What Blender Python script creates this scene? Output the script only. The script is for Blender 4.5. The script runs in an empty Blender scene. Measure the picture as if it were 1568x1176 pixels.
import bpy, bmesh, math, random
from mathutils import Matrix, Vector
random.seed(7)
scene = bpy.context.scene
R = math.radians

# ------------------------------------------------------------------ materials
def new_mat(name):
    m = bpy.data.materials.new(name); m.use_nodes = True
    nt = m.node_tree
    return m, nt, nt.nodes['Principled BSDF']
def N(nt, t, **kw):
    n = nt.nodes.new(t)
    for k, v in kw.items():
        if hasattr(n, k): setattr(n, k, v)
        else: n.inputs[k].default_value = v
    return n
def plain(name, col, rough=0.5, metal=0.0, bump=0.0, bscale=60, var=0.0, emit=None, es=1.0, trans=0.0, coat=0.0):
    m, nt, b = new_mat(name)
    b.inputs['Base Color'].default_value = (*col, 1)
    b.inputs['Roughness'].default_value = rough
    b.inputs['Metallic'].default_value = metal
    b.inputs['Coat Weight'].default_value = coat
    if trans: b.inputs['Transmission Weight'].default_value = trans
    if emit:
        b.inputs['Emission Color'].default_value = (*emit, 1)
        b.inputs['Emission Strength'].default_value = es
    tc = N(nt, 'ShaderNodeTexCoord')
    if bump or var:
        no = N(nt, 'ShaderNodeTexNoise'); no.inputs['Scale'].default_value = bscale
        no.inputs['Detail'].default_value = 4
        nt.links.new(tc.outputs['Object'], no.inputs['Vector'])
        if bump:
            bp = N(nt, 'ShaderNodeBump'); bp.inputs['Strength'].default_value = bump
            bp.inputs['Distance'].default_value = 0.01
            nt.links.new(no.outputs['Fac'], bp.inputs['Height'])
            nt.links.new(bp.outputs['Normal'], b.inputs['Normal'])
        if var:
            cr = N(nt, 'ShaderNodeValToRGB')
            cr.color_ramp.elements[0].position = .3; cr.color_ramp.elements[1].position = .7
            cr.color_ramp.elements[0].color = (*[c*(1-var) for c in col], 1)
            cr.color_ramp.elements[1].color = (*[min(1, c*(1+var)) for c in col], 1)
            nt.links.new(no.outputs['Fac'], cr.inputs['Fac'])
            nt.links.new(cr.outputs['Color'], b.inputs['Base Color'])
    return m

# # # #

**THE PROBLEM**
Reproduce the full listing exactly.

**TASK RESULT**
What Blender Python script creates this scene? Output the script only. The script is for Blender 4.5. The script runs in an empty Blender scene. Measure the picture as if it were 1568x1176 pixels.
import bpy, bmesh, math, random
from mathutils import Matrix, Vector
random.seed(7)
scene = bpy.context.scene
R = math.radians

# ------------------------------------------------------------------ materials
def new_mat(name):
    m = bpy.data.materials.new(name); m.use_nodes = True
    nt = m.node_tree
    return m, nt, nt.nodes['Principled BSDF']
def N(nt, t, **kw):
    n = nt.nodes.new(t)
    for k, v in kw.items():
        if hasattr(n, k): setattr(n, k, v)
        else: n.inputs[k].default_value = v
    return n
def plain(name, col, rough=0.5, metal=0.0, bump=0.0, bscale=60, var=0.0, emit=None, es=1.0, trans=0.0, coat=0.0):
    m, nt, b = new_mat(name)
    b.inputs['Base Color'].default_value = (*col, 1)
    b.inputs['Roughness'].default_value = rough
    b.inputs['Metallic'].default_value = metal
    b.inputs['Coat Weight'].default_value = coat
    if trans: b.inputs['Transmission Weight'].default_value = trans
    if emit:
        b.inputs['Emission Color'].default_value = (*emit, 1)
        b.inputs['Emission Strength'].default_value = es
    tc = N(nt, 'ShaderNodeTexCoord')
    if bump or var:
        no = N(nt, 'ShaderNodeTexNoise'); no.inputs['Scale'].default_value = bscale
        no.inputs['Detail'].default_value = 4
        nt.links.new(tc.outputs['Object'], no.inputs['Vector'])
        if bump:
            bp = N(nt, 'ShaderNodeBump'); bp.inputs['Strength'].default_value = bump
            bp.inputs['Distance'].default_value = 0.01
            nt.links.new(no.outputs['Fac'], bp.inputs['Height'])
            nt.links.new(bp.outputs['Normal'], b.inputs['Normal'])
        if var:
            cr = N(nt, 'ShaderNodeValToRGB')
            cr.color_ramp.elements[0].position = .3; cr.color_ramp.elements[1].position = .7
            cr.color_ramp.elements[0].color = (*[c*(1-var) for c in col], 1)
            cr.color_ramp.elements[1].color = (*[min(1, c*(1+var)) for c in col], 1)
            nt.links.new(no.outputs['Fac'], cr.inputs['Fac'])
            nt.links.new(cr.outputs['Color'], b.inputs['Base Color'])
    return m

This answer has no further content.